Ahora sabemos que los gatos son capaces de reconocer nuestra voz, aprenden nuestras rutinas y se abandonan a sí mismos cuando los desplazamos de esas certezas a las que los acostumbramos. Szymborskalo describe, precisa, cuando dice: “Morir, eso no se le hace a un gato”. Qué tristeza en la imagen del gato que espera a su dueña que jamás volverá: husmea, espera en la ventana, sabe que la mano que pone la comida en el plato no es la misma que lo hacía, y concluye: “Aquí había alguien que estaba y estaba, que de repente se fue, e insistentemente no está”. Y el gato de Szymborska, desamparado ante la fatale inexplicable e irremediable desaparición de su humana, no puede hacer nada más que dormir y esperar. Tal vez, en algún momento, comprenda que quien estaba y no está ya no estará nunca… y vuelva a vivir su vida de maullidos y carreras cortas como si nada.
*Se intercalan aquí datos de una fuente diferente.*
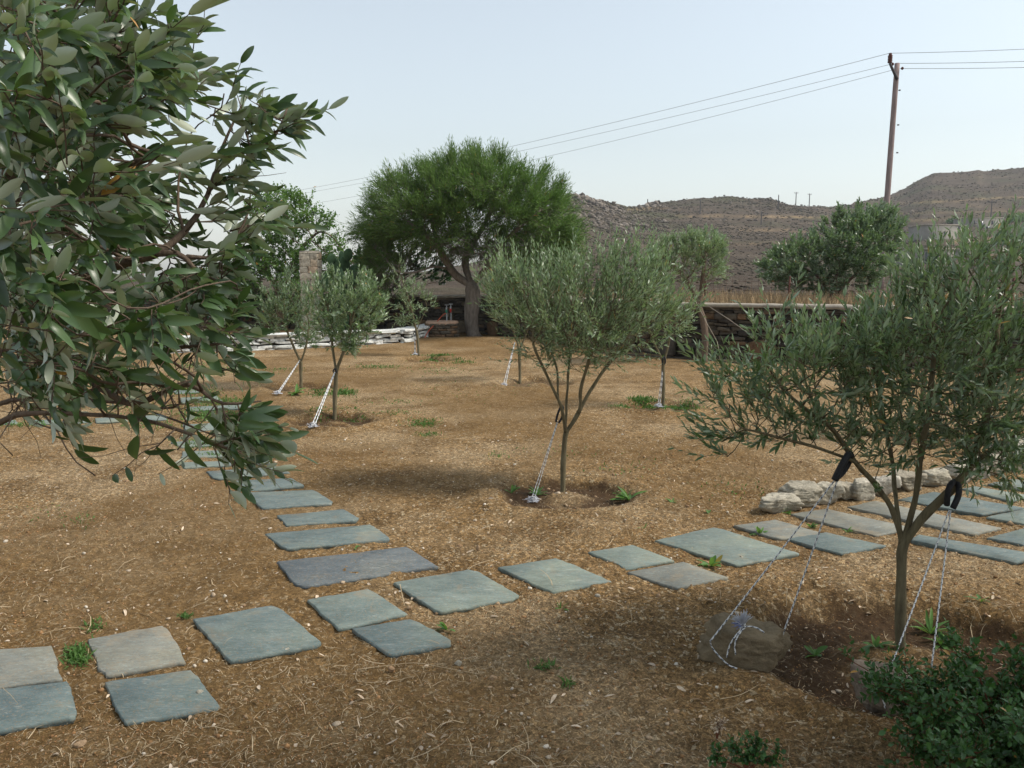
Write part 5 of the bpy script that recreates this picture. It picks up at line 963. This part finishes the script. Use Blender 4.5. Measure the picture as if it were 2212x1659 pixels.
V, f = tubes(W3, np.full((len(W3), 3), .0022), 3, False); mb.add(V, f); mb.build('wire_mesh', M['rust'], t)
def pole(u_, v_top, Y, z0, r, label, group, arm=False, mat='pole', lean=0):
    tp = P(u_, v_top, Y); base = np.array([tp[0] + lean, Y, z0]); t = thing('utility_pole', base, label, 'utility pole', group); mb = MB(); n = 14; q = np.linspace(0, 1, n)[:, None]
    V, f = tubes([base * (1 - q) + tp * q], [np.linspace(r * 1.25, r, n)], 12 if r > .06 else 6); mb.add(V, f); mb.build('shaft', M[mat], t)
    if arm: mb = MB(); mb.add(*boxv(tp - [0, 0, .5], (1.0, .08, .08))); [mb.add(*boxv(tp + [dx, 0, -.25], (.07, .07, .22))) for dx in (-.9, .9)]; mb.build('crossarm', M['dark'], t, False)
    return t, tp, base
YP = 31.0; t, tp, base = pole(1938, 137, YP, .95, .092, 'tall near weathered utility pole with an angled bracket insulator at its top', None, lean=-.12)
mb = MB(); k1 = P(1925, 150, YP - .1); V, f = tubes([spline([P(1938, 172, YP - .1), P(1928, 150, YP - .12), P(1922, 137, YP - .12)], 6)], [[.06, .055, .05, .05, .045, .045]], 8); mb.add(V, f); mb.build('bracket', M['dark'], t)
mb = MB(); c = P(1922, 137, YP - .12); H_ = P(1922, 115, YP - .12)[2] - c[2]; mb.add(*lathe(c, [(.03, 0)] + [q for i in range(5) for q in ((.085, H_ * (.06 + i * .16)), (.085, H_ * (.12 + i * .16)), (.05, H_ * (.14 + i * .16)))] + [(.06, H_ * .9), (.05, H_), (.0, H_ * 1.02)], 12)); mb.build('insulator', M['rust'], t)
for (u, v, dx) in ((1928, 139, -.02), (1949, 148, .14)):
    mb = MB(); c = P(u, v, YP - .08); mb.add(*lathe(c - [0, 0, .05], [(.02, 0), (.05, .03), (.05, .07), (.03, .1), (0, .1)], 10)); mb.build('insulator', M['rust'], t)
for (u, v) in ((1941, 195), (1938, 270), (1936, 330)): mb = MB(); mb.add(*boxv(P(u + 2, v, YP - .02), (.03, .03, .02))); mb.build('step_bolt', M['dark'], t, False)
def wire(a, b_, sag, label, r=.008):
    pts = rope_pts(np.array(a), np.array(b_), 40, sag); V, f = tubes([pts], [[r] * 40], 4, False); o = mesh_obj('overhead_wire', V, f, M['wire'], None, None, True, a); tag(o, label, 'wire', 'overhead wires of the near pole')
far = [P(300, 458, 84), P(300, 462, 84), P(300, 480, 84)]
wire(P(1922, 115, YP), far[0], .9, 'top overhead wire from the near pole down to the left'); wire(P(1924, 139, YP), far[1], .9, 'middle overhead wire from the near pole down to the left', .007); wire(P(1926, 152, YP), far[2], 1.2, 'lowest overhead wire from the near pole down to the left', .007)
for v0, v1, nm in ((115, 72, 'top'), (137, 105, 'middle'), (148, 122, 'lowest')): wire(P(1924 + (v0 > 120) * 20, v0, YP), P(2700, v1, 28), .12, '%s overhead wire running right from the near pole to the photo edge' % nm)
# the pole that carries the far ends, behind the left trees
pole(300, 456, 84, 0, .12, 'utility pole hidden behind the left trees carrying the falling wires', None, False)
DP = [(1399, 430, 447, 0, 'distant pole left, standing on the ridge right of the rocky outcrop'), (1513, 432, 468, 0, 'distant pole on the middle hill just below its summit'), (1645, 457, 490, 0, 'distant pole on the open slope below the ridge'), (1682, 421, 460, 0, 'distant single pole left of the two cross-armed ones'),
      (1720, 415, 448, 1, 'taller cross-armed pole of the pair on the ridge, left one'), (1749, 418, 446, 1, 'cross-armed pole of the pair on the ridge, right one'), (2143, 432, 490, 1, 'faint distant pole on the right hill above the houses'), (1955, 497, 545, 0, 'faint thin distant pole on the lower right slope')]
for u, v0, v1, arm, lab in DP:
    h = hill_hit(u, v1); Y = float(h[1]); tp = P(u, v0, Y); pole(u, v0, Y, h[2] - .5, .10 * Y / 190, lab, 'distant poles on the hills', bool(arm), 'dark')
def house(u0, u1, vb, vt, label, wins, seed, door=None, Ydep=6.0, mat='plaster', push=0):
    c = hill_hit((u0 + u1) / 2, vb); Y = float(c[1]) + push; a = P(u0, vb, Y); b_ = P(u1, vb, Y); top = P((u0 + u1) / 2, vt, Y)[2]; z0 = min(a[2], b_[2]); w_ = b_[0] - a[0]; cx = (a[0] + b_[0]) / 2
    t = thing('house', (cx, Y, z0), label, 'house', 'flat-roofed houses on the right hill'); mb = MB(); mb.add(*boxv((cx, Y + Ydep / 2, (top + z0 - 3) / 2), (w_ / 2, Ydep / 2, (top - z0 + 3) / 2))); mb.build('wall', M[mat], t, False)
    mb = MB(); mb.add(*boxv((cx, Y + Ydep / 2, top + .08), (w_ / 2 + .12, Ydep / 2 + .12, .10))); mb.build('roof', M['coping'], t, False)
    for (fu0, fv0, fu1, fv1, kind) in wins:
        p0 = P(u0 + (u1 - u0) * fu0, vb + (vt - vb) * fv0, Y); p1 = P(u0 + (u1 - u0) * fu1, vb + (vt - vb) * fv1, Y); mb = MB(); mb.add(*boxv(((p0[0] + p1[0]) / 2, Y, (p0[2] + p1[2]) / 2), (abs(p1[0] - p0[0]) / 2, .04, abs(p1[2] - p0[2]) / 2))); f0 = mb.build(kind, M['glass'], t, False)
        if kind == 'window':
            mb = MB(); xm, zm = (p0[0] + p1[0]) / 2, (p0[2] + p1[2]) / 2; hx, hz_ = abs(p1[0] - p0[0]) / 2, abs(p1[2] - p0[2]) / 2
            mb.add(*boxv((xm, Y - .06, zm), (.05, .03, hz_))); mb.add(*boxv((xm, Y - .06, zm + hz_), (hx + .06, .05, .06))); mb.add(*boxv((xm, Y - .06, zm - hz_), (hx + .06, .05, .06))); mb.build('frame', M['coping'], f0, False)
    return t
house(2090, 2165, 497, 471, 'upper pale flat-roofed house with two windows on the right hill', [(.18, .45, .26, .8, 'window'), (.68, .45, .78, .78, 'window'), (.36, .0, .46, .75, 'door'), (.52, .02, .66, .3, 'door')], 1)
house(1996, 2067, 520, 487, 'grey flat-roofed house left of the upper pale one', [(.6, .3, .68, .6, 'window')], 2)
house(2068, 2090, 499, 489, 'low white outbuilding between the two upper houses, with a dark opening', [(.02, .0, .35, .8, 'door')], 3, Ydep=3)
house(1994, 2058, 572, 540, 'lower stone house with dark windows seen through the olive leaves', [(.35, .3, .5, .7, 'window'), (.05, .0, .3, .85, 'door')], 4)
house(2066, 2106, 563, 541, 'lower small stone house right of the other lower one', [(.55, .2, .75, .7, 'window')], 5)
# garden shrubs around those houses
g_ = np.random.default_rng(15)
for k, (u, v, r_, lab) in enumerate([(2050, 487, 15, 'dark green shrub on the ridge of ground behind the grey house'), (2115, 545, 22, 'round green shrub below the upper pale house'), (2165, 530, 26, 'broad green shrub right of the lower small house'), (2190, 482, 22, 'yellowish green shrub right of the upper pale house'), (1975, 560, 14, 'small dark shrub left of the lower stone house')]):
    h = hill_hit(u, v); Y = float(h[1]); s = r_ / F * Y; n = 900; B_ = h + nrm(g_.normal(size=(n, 3))) * (g_.random((n, 1)) ** .4) * [s, s, s * .5] + [0, 0, s * .3]; lf = MB(); D = nrm(g_.normal(size=(n, 3)) + [0, 0, .5])
    leaves(lf, B_, D, nrm(g_.normal(size=(n, 3))), np.full(n, s * .16), np.full(n, s * .05), 'mid', .1, g_); o = lf.build('hill_shrub', M['carob' if k == 3 else 'lentisk'], None, True, h); tag(o, lab, 'shrub', 'shrubs around the hillside houses')
# ------------------------------------------------------------------ air: thin haze round the scene
m, nt, b = mk('thin_haze'); nt.nodes.remove(b); pv = nt.nodes.new('ShaderNodeVolumePrincipled'); pv.inputs['Color'].default_value = (.86, .9, .95, 1); pv.inputs['Density'].default_value = .00035; pv.inputs['Anisotropy'].default_value = .2
nt.links.new(pv.outputs[0], nt.nodes['Material Output'].inputs['Volume'])
V, f = boxv((0, 300, 45), (900, 700, 60)); V[:, 2] = np.where(V[:, 2] < 0, -3.0, 80.0)
o = mesh_obj('haze', V, f, m, None, None, False); tag(o, 'thin pale haze over the far hills', 'haze', kind='stuff')
for o in bpy.data.objects:
    if 'org' in o: del o['org']
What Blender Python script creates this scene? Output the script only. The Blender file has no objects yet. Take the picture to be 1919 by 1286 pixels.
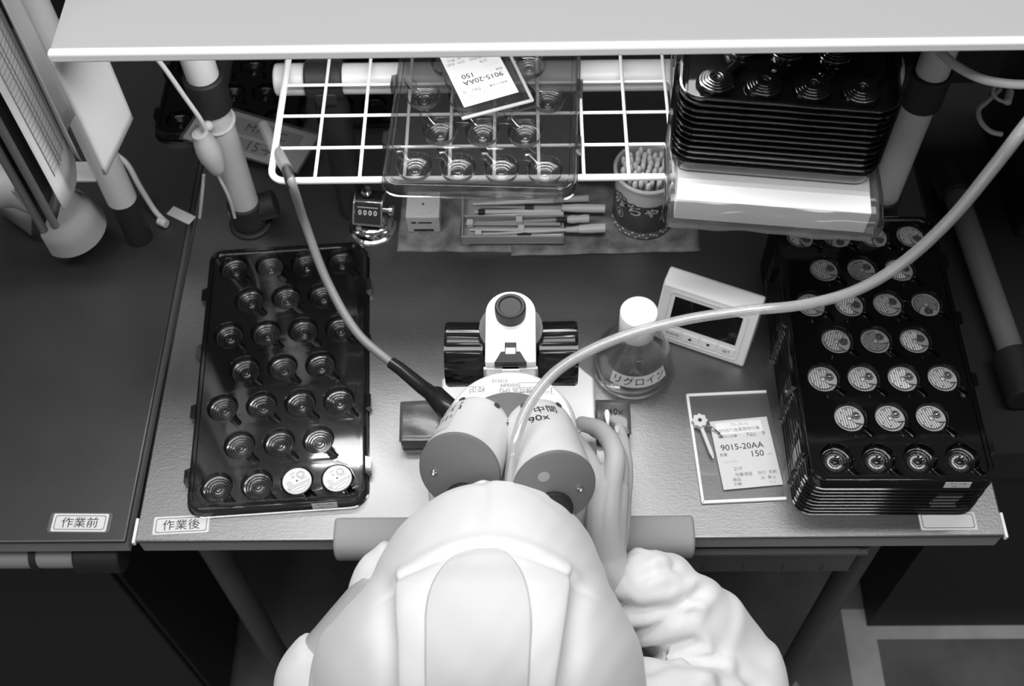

O no: la cultura popular está llena de historias de mascotas que se niegan a separarse de los cadáveres de quienes representaron un centro en su existencia o que vuelven una y otra vez al lugar acostumbrado del encuentro con sus amos. Nos conmueven esas historias y las relacionamos con la fidelidad, con un estilo de amor desinteresado y honesto.
Pero, ¿qué pasa con la persona que se encuentra desamparada ante la pérdida de su mascota? También ahí hay una imagen triste y poderosa. Perder una mascota es perder algo de nuestras existencias. Y no se trata de una exageración, pues nos entregamos devotamente al cuidado de los animales con los que decidimos compartir espacios y momentos significativos de nuestras vidas: los volvemos parte del proceso de nuestro crecimiento y los convertimos en piedras de toque durante nuestras debacles. Nuestros perros, nuestros gatos, nuestras mascotas son nuestros confidentes, les hablamos y encontramos en su mirada la comprensión de nuestros problemas. Su pérdida es dolorosa y nos deja en un mundo más liviano y triste, sin ese diálogo idílico que muchas veces nos devuelve la paz y nos demuestra los límites inimaginables de nuestra propia bondad. Llorar la muerte de nuestros animales nos devuelve a la condición humana fundamental de la compasión y la desinteresada motivación detrás de eso que llamamos amor y que consideramos bello y verdadero.